Score one, perhaps, for Senator Cruz as he raises his national profile and woos members of the conservative base – think of his "filibuster" as a grand gesture to caucus and primary voters in Iowa and New Hampshire in advance of a likely 2016 presidential run. But Cruz might gain personal points at the expense of his party’s public review, and with the latest survey, it appears the public, too, has begun to tire of this confrontational approach, a tea party hallmark.
“The discomfort he has created in the Republican caucus is merely emblematic of the ambivalence national Republicans feel toward the movement,” Ms. Saad writes.
Just 38 percent of Republicans polled said they back the tea party. That’s down from 65 percent in November 2010, according to Gallup.
Similarly, the poll notes that “just as Republicans are mixed in their views of the Tea Party, Tea Party supporters themselves have mixed views about the Republican Party.”
A slight majority of tea partyers polled, 55 percent, offered a favorable review of the GOP, compared with 43 percent who had an unfavorable view. Republicans, by contrast, rated the establishment party more favorably, with 80 percent supporting it and 19 percent giving it unfavorable marks. (It's worth noting that the poll was taken before Cruz's theatrical display this week, so it's hard to know if the media attention paid to him would change tea party sentiment toward the Republican Party or vice versa. Gallup, though, is asserting a connection between Cruz-like tactics common to many who share his beliefs and the public's growing dissatisfaction with the tea party generally.)
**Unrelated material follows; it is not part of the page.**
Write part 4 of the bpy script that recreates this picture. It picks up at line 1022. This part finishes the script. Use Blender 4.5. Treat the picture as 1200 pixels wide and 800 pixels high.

So who stands to benefit from all this strife? Some believe establishment Republicans are missing the mark if they think the tea party’s influence is on the wane or that liberals are getting a boost from the seeming disarray within the GOP – no matter what the poll numbers say. They see individuals such as Cruz as standing for principles advocated by the grass roots, rather than kowtowing to the rules of decorum in Washington.
“A little disruption of the status quo in Washington seems like the only reasonable thing to do, and We the People have been populating Congress with a growing group of principle [sic] leaders who are committed to fighting for us no matter how many feathers they ruffle in the process,” writes Matt Kibbe, president of FreedomWorks, on the Fox News website. “So now it’s Them versus Us, and the grassroots are proud to stand with the good guys, unpopular as they may be inside the Beltway.”
Others see dissent as a thin guise for boosting personal brands at the expense of party unity in a closely divided Washington, according to The New York Times.
“I love their vigor and their spirit,” said Sen. Tom Coburn (R) of Oklahoma, referring to the tea party Republicans who are butting heads with party leaders. “But to be told we’re not listening by somebody who does not listen is disconcerting.”
The New York Times article notes that several senators see grass-roots enthusiasm as a big bust if the party can’t win elections come November.
So Gallup might be recording a tea party weariness, but Democrats, in particular, must be watching the friction on the other side of the aisle with rapt attention – and probably some measure of glee. That's because, whether the conventional wisdom dictates that the tea party is flailing or resurgent, the mere distraction of tea party members' fight serves to reinforce a perception that Republicans can’t find a point of consensus from which to govern.